What are you reading these days? You always used to have something fascinating tucked in your bag, something just ahead of me. I always aspired to be you, although I am quite convinced that if I had ever gotten two books ahead, you would have been the one aspiring to be me. I am reading several books at once, as usual. (I have had some revelations on this matter, which I have presently tucked into an unseen corner of my mind. I will bring them out presently and show them off to you, but not today.)

Aspects of the Novel, by E.M.Forster, is taking up most of my attention. It's very exciting to read a set of lectures and understand everything he is talking about and know about all (or almost all) the subject matter as a matter of course. Topped off by stretching all of the edges of my thoughts and organizing my lifetime of reading into sensible themes. I am very grateful to him. Thad can attest to it. I have been giggling over nearly every paragraph. 

I am in the section about people right now. He says life for humanity is divided pretty much into five categories: Birth, Food, Sleep, Love, and Death. Which seems pretty accurate to me. It is exciting for me to see it so laid out, because I am greatly enthralled with the first four, and I expect my interest in Death is growing, too.  His points were of course in context of novels as much as human experience. Birth and Death are pretty much mysteries, novels don't care much at all about Food and Sleep, and so are mainly taken up with Love. Where real people, he claims, can spend possibly no more than two hours a day on Love (or so?), while we dedicate as much to Food, and about eight to Sleep. (For me it is nine.) So let us think about that for a while. Everyone knows I love food almost as much as I love Thad.

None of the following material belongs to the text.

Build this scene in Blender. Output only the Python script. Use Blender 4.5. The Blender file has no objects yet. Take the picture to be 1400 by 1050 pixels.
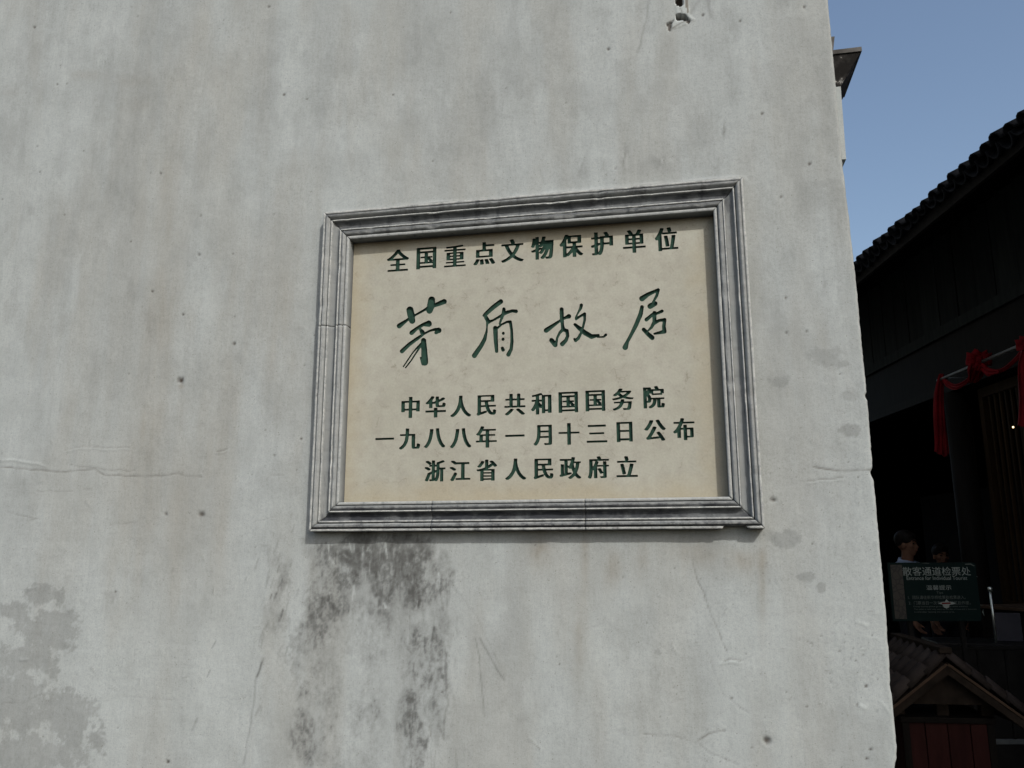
import bpy, bmesh, math, random
import numpy as np
from mathutils import Vector, Matrix, geometry

random.seed(7)
rng = np.random.default_rng(11)
S = bpy.context.scene
C = S.collection

# ------------------------------------------------------------------ camera
F, YAW, PITCH, ROLL = 1113.96, -0.19197, 0.20213, -0.00224     # focal length in photo pixels (1400 wide)
D, ZC = 2.75, 1.55
fw = np.array([math.sin(YAW)*math.cos(PITCH), math.cos(YAW)*math.cos(PITCH), math.sin(PITCH)])
r0 = np.cross(fw, [0, 0, 1]); r0 /= np.linalg.norm(r0); u0 = np.cross(r0, fw)
rt = r0*math.cos(ROLL)+u0*math.sin(ROLL); up = u0*math.cos(ROLL)-r0*math.sin(ROLL)
CAM = np.array([0, -D, ZC])
cd = bpy.data.cameras.new('camera'); cam = bpy.data.objects.new('camera', cd); C.objects.link(cam)
cd.sensor_width = 36; cd.lens = F*36/1400; cd.clip_start = 0.05; cd.clip_end = 2000
cam.matrix_world = Matrix(((rt[0], up[0], -fw[0], CAM[0]), (rt[1], up[1], -fw[1], CAM[1]), (rt[2], up[2], -fw[2], CAM[2]), (0, 0, 0, 1)))
S.camera = cam

# ------------------------------------------------------------------ light
TO_SUN = Vector((0.75, -1.0, 1.0)).normalized()
w = bpy.data.worlds.new('World'); S.world = w; w.use_nodes = True
nt = w.node_tree; bg = nt.nodes['Background']
sky = nt.nodes.new('ShaderNodeTexSky'); sky.sky_type = 'NISHITA'; sky.sun_disc = False
sky.sun_elevation = math.asin(TO_SUN.z); sky.sun_rotation = math.atan2(TO_SUN.x, TO_SUN.y)
sky.air_density = 1.15; sky.dust_density = 3.1; sky.ozone_density = .95
nt.links.new(sky.outputs[0], bg.inputs[0]); bg.inputs[1].default_value = 0.14
sd = bpy.data.lights.new('sun', 'SUN'); sd.energy = 2.6; sd.angle = math.radians(0.6); sd.color = (1, .965, .905)
so = bpy.data.objects.new('sun', sd); C.objects.link(so); so.rotation_euler = TO_SUN.to_track_quat('Z', 'Y').to_euler()
so.location = (3, -6, 9)
S.view_settings.view_transform = 'Standard'; S.view_settings.look = 'None'
S.view_settings.exposure = 0.12; S.view_settings.gamma = 1; S.view_settings.use_curve_mapping = False

# ------------------------------------------------------------------ geometry helpers
def ray(px, py):
    d = fw*F+rt*(px-700)+up*(525-py); return d/np.linalg.norm(d)
def on_wall(px, py, y=0.0):
    d = ray(px, py); return CAM+d*((y+D)/d[1])
def at_z(px, py, Z):                               # the point Z metres in front of the camera
    d = ray(px, py); return CAM+d*(Z/(d@fw))
def to_px(P):
    d = P-CAM; z = d@fw; return 700+F*(d@rt)/z, 525-F*(d@up)/z

def tag(o, label=None, cat=None, group=None, kind=None):
    if label: o['label'] = label
    if cat: o['category'] = cat
    if group: o['group'] = group
    if kind: o['kind'] = kind
    return o
def empty(name, loc=(0, 0, 0), rz=0.0):
    o = bpy.data.objects.new(name, None); C.objects.link(o); o.empty_display_size = .1
    o.location = loc; o.rotation_euler = (0, 0, rz); return o
def link(name, me, m, parent=None, smooth=False):
    if m and not me.materials: me.materials.append(m)
    if smooth: me.polygons.foreach_set('use_smooth', [True]*len(me.polygons))
    o = bpy.data.objects.new(name, me); C.objects.link(o)
    if parent: o.parent = parent
    return o
def pyd(name, vs, fs, m, parent=None, smooth=False):
    me = bpy.data.meshes.new(name); me.from_pydata([tuple(map(float, v)) for v in vs], [], [list(map(int, f)) for f in fs]); me.update()
    return link(name, me, m, parent, smooth)

class MB:
    def __init__(s): s.v = []; s.f = []
    def add(s, vs, fs):
        n = len(s.v); s.v += [tuple(v) for v in vs]; s.f += [[i+n for i in f] for f in fs]; return s
    def box(s, x0, x1, y0, y1, z0, z1, M=None, j=0.0):
        vs = [(x, y, z) for x in (x0, x1) for y in (y0, y1) for z in (z0, z1)]
        if j: vs = [tuple(c+random.uniform(-j, j) for c in v) for v in vs]
        if M is not None: vs = [tuple(M @ Vector(v)) for v in vs]
        return s.add(vs, [(0, 1, 3, 2), (4, 6, 7, 5), (0, 4, 5, 1), (2, 3, 7, 6), (0, 2, 6, 4), (1, 5, 7, 3)])
    def tube(s, pts, rad, n=10):
        pts = [Vector(p) for p in pts]; rads = rad if isinstance(rad, (list, tuple)) else [rad]*len(pts)
        vs = []; fs = []
        for i, p in enumerate(pts):
            t = (pts[min(i+1, len(pts)-1)]-pts[max(i-1, 0)]).normalized()
            a = t.cross(Vector((0, 0, 1)) if abs(t.z) < .9 else Vector((1, 0, 0))).normalized(); b = t.cross(a)
            for k in range(n):
                q = 2*math.pi*k/n; vs.append(p+(a*math.cos(q)+b*math.sin(q))*rads[i])
        for i in range(len(pts)-1):
            for k in range(n):
                fs.append((i*n+k, i*n+(k+1) % n, (i+1)*n+(k+1) % n, (i+1)*n+k))
        fs.append(list(range(n))[::-1]); fs.append([(len(pts)-1)*n+k for k in range(n)])
        return s.add(vs, fs)
    def ball(s, c, r, n=12, m=8):
        r = r if isinstance(r, (tuple, list)) else (r, r, r)
        vs = [(c[0], c[1], c[2]+r[2])]
        for i in range(1, m):
            for k in range(n):
                a = math.pi*i/m; b = 2*math.pi*k/n
                vs.append((c[0]+r[0]*math.sin(a)*math.cos(b), c[1]+r[1]*math.sin(a)*math.sin(b), c[2]+r[2]*math.cos(a)))
        vs.append((c[0], c[1], c[2]-r[2])); fs = []
        for k in range(n): fs.append((0, 1+k, 1+(k+1) % n)); fs.append((len(vs)-1, 1+(m-2)*n+(k+1) % n, 1+(m-2)*n+k))
        for i in range(m-2):
            for k in range(n): fs.append((1+i*n+k, 1+(i+1)*n+k, 1+(i+1)*n+(k+1) % n, 1+i*n+(k+1) % n))
        return s.add(vs, fs)
    def build(s, name, m, parent=None, smooth=False, bevel=0.0):
        o = pyd(name, s.v, s.f, m, parent, smooth)
        if bevel:
            b = o.modifiers.new('bevel', 'BEVEL'); b.width = bevel; b.segments = 2; b.limit_method = 'ANGLE'
        return o

# ------------------------------------------------------------------ materials
def newmat(name, rough=.8):
    m = bpy.data.materials.new(name); m.use_nodes = True
    b = m.node_tree.nodes['Principled BSDF']; b.inputs['Roughness'].default_value = rough
    return m, m.node_tree, b
def nd(t, typ, **kw):
    n = t.nodes.new(typ)
    for k, v in kw.items():
        if k in n.inputs: n.inputs[k].default_value = v
        else: setattr(n, k, v)
    return n
def ramp(t, fac, stops):
    r = t.nodes.new('ShaderNodeValToRGB'); t.links.new(fac, r.inputs[0])
    e = r.color_ramp.elements
    while len(e) < len(stops): e.new(.5)
    for i, (p, c) in enumerate(stops): e[i].position = p; e[i].color = (c if len(c) == 4 else (*c, 1))
    return r.outputs[0]
def mix(t, fac, a, b, mode='MIX'):
    n = t.nodes.new('ShaderNodeMix'); n.data_type = 'RGBA'; n.blend_type = mode
    for s, v in ((0, fac), (6, a), (7, b)):
        if hasattr(v, 'is_linked'): t.links.new(v, n.inputs[s])
        else: n.inputs[s].default_value = v if s == 0 else (*v, 1)[:4]
    return n.outputs[2]
def coord(t, scale=(1, 1, 1), obj=True):
    c = t.nodes.new('ShaderNodeTexCoord'); mp = t.nodes.new('ShaderNodeMapping'); mp.inputs['Scale'].default_value = scale
    t.links.new(c.outputs['Object' if obj else 'Generated'], mp.inputs[0]); return mp.outputs[0]
def noise(t, vec, scale, detail=5, rough=.55):
    n = nd(t, 'ShaderNodeTexNoise', Scale=scale, Detail=detail, Roughness=rough); t.links.new(vec, n.inputs['Vector']); return n.outputs['Fac']
def bump(t, b, h, strength=.3, dist=.002):
    n = nd(t, 'ShaderNodeBump', Strength=strength, Distance=dist); t.links.new(h, n.inputs['Height']); t.links.new(n.outputs[0], b.inputs['Normal'])
def simple(name, c0, c1, scale=6, stretch=(1, 1, 1), rough=.8, bmp=.3, dist=.002, metallic=0.0, rnd=.0):
    m, t, b = newmat(name, rough); v = coord(t, stretch)
    n = noise(t, v, scale); col = ramp(t, n, [(.3, c0), (.7, c1)])
    if rnd:
        oi = t.nodes.new('ShaderNodeObjectInfo'); mr = nd(t, 'ShaderNodeMapRange'); mr.inputs['To Min'].default_value = 1-rnd; mr.inputs['To Max'].default_value = 1+rnd
        t.links.new(oi.outputs['Random'], mr.inputs[0]); cb = t.nodes.new('ShaderNodeCombineXYZ')
        for k in range(3): t.links.new(mr.outputs[0], cb.inputs[k])
        col = mix(t, 1.0, col, cb.outputs[0], 'MULTIPLY')
    t.links.new(col, b.inputs['Base Color']); b.inputs['Metallic'].default_value = metallic; b.inputs['Specular IOR Level'].default_value = .5 if metallic else .06
    n2 = noise(t, v, scale*5); bump(t, b, n2, bmp, dist)
    return m

M = {}
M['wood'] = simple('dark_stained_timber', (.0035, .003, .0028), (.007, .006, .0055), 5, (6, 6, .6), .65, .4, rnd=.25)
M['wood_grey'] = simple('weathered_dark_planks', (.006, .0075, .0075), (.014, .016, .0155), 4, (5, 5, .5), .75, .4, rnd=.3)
M['wood_warm'] = simple('brown_lattice_wood', (.014, .008, .004), (.026, .015, .0065), 5, (5, 5, .5), .55, .3, rnd=.3)
M['tile_grey'] = simple('grey_clay_roof_tile', (.005, .0055, .007), (.015, .016, .019), 9, rough=.85, rnd=.35)
M['bin_tile'] = simple('brown_grey_small_tile', (.014, .0115, .011), (.032, .027, .0255), 14, rough=.8, rnd=.3)
M['bin_wood'] = simple('bin_roof_timber', (.008, .0062, .005), (.021, .016, .0125), 5, (3, 3, 3), .75, .5, rnd=.2)
M['bin_red'] = simple('dull_red_painted_planks', (.013, .004, .0038), (.023, .007, .0065), 6, (4, 4, .7), .6, .35, rnd=.15)
M['black_metal'] = simple('black_painted_metal', (.005, .005, .0055), (.012, .012, .012), 10, rough=.4)
M['steel'] = simple('brushed_steel', (.45, .5, .48), (.62, .66, .64), 20, (1, 1, .1), .3, .1, metallic=.9)
M['gate_panel'] = simple('grey_gate_wing', (.03, .03, .038), (.05, .05, .06), 4, rough=.3, bmp=.05)
M['gate_edge'] = simple('brown_counter_edge', (.03, .02, .014), (.06, .04, .028), 6, rough=.5)
M['red_cloth'] = simple('red_silk', (.085, .002, .0045), (.15, .004, .008), 8, rough=.55, bmp=.2)
M['skin'] = simple('skin', (.12, .062, .04), (.17, .09, .06), 8, rough=.5, bmp=.1)
M['hair'] = simple('black_hair', (.006, .005, .005), (.014, .011, .010), 60, (1, 1, .2), .5, .4)
M['shirt'] = simple('pale_blue_shirt', (.24, .29, .40), (.32, .38, .50), 5, rough=.8, bmp=.2)
M['teal'] = simple('dark_teal_shirt', (.006, .026, .028), (.01, .038, .04), 5, rough=.8)
M['trousers'] = simple('dark_trousers', (.012, .012, .016), (.022, .022, .028), 5, rough=.85)
M['shoe'] = simple('black_shoe', (.01, .01, .01), (.02, .02, .02), 5, rough=.4)
M['paving'] = simple('grey_granite_paving', (.03, .03, .03), (.06, .058, .056), 12, rough=.85, rnd=.25)
M['ground'] = simple('packed_ground_joint', (.025, .024, .023), (.045, .043, .04), 10, rough=.95)
M['sign_green'] = simple('dark_green_sign_print', (.0026, .0082, .0085), (.004, .0112, .0112), 6, rough=.45, bmp=.05)
M['sign_white'] = simple('white_print', (.15, .175, .17), (.20, .23, .22), 8, rough=.5, bmp=.05)
M['sign_red'] = simple('dark_red_print', (.06, .006, .006), (.09, .01, .01), 8, rough=.5)
M['cornice'] = simple('weathered_grey_lime', (.05, .048, .046), (.13, .128, .122), 14, rough=.9)
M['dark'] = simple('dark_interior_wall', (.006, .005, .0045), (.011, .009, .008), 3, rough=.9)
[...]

I think Forster was thinking mainly of romantic love, although he acknowledged it's little roots slinking into every bit of life and all the motivations for everything. So I let my mind run off on the tangents he wisely chose to ignore. I am choosing to redefine it as all love, especially familial, and to prove how we may perhaps spend less than two hours a day dedicated to it, or the desire to be loved, it is the cause of all we do. Work and careers and all that, being too vague and unnecessary (behold, how many books are written about the rich!) to be one of the Main Facets, takes up at least as much time as sleep for most people, but the motivation for it, at least beyond maintaining existence, is out of love for the people in their care or the desire to be loved and valued by others. Isn't it? Or am I romanticizing humanity again?